En The scramble for Africa repasé con el dedo los subrayados sobre la revuelta Maji-Maji en África del Este alemana (“Hongo or the european, wich is the stronger?”, “Hongo!”), los del capítulo sobre la cabeza de Gordon Pachá, los de la carga del 21º de lanceros en Omdurman –”a dirty shoddy (”chapucero”, tradujo al lado Reverte) business wich only a fool would undertake”-. Destacó amplios pasajes de las andanzas de Sir John Kirk, el diplomático británico en Zanzíbar, esencial en la abolición de la trata de esclavos, y cuya aventura nos contó en El sueño de África. En el libro de Elspeth Huxley subrayó varias cosas sobre Dedan Kimathi, el líder del Mau Mau, del que incluyó en El sueño… incluso una foto, preso antes de que lo ahorcaran.
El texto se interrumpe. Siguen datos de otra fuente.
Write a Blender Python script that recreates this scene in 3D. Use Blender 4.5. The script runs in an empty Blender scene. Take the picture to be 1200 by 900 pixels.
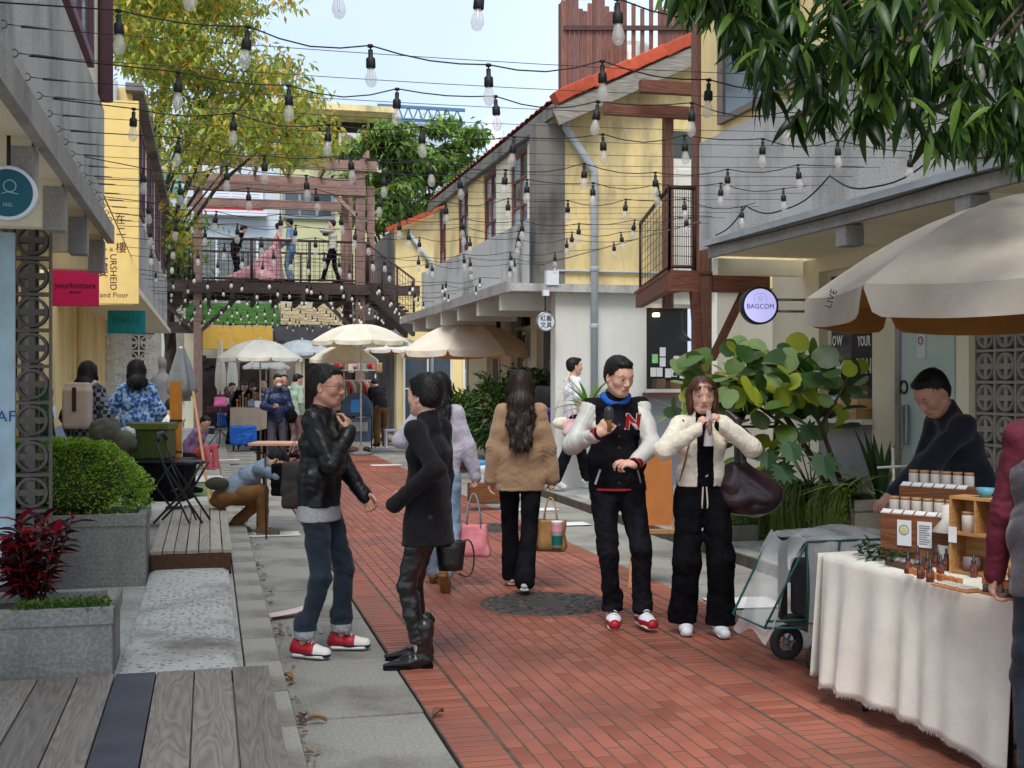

Guerrero masai en una antigua foto sin identificar.
Guerrero masai en una antigua foto sin identificar.

Es forzoso pensar qué será de nuestros propios libros cuando ya no estemos, quién los heredará, qué emoción le producirán, qué pistas de nosotros (palabras, viejos papeles, flores o plumas) descubrirá en sus páginas. Espero que cuando llegue el momento (confío que más tarde que pronto) mis libros hagan tan feliz a alguien como me hacen a mí los de Javier.

Hay una coda a esta historia de libros heredados. Hace un par de semanas, embebido de Reverte y del Serengeti, encontré un ejemplar de Los caminos perdidos de África en el BookCrossing de Viladrau. La probabilidad de que ese título precisamente estuviera en ese punto de intercambio, en el que nunca hay más de una decena de libros, era minúscula. Más aún que la persona que lo dejó (su nombre figura en la primera página) fuera Bea Arnau, una buena amiga con la que compartimos piscina y, por lo que veo, lecturas. El volumen está ahora con los otros de Javier y de su biblioteca. Libros entre libros, amigos entre amigos.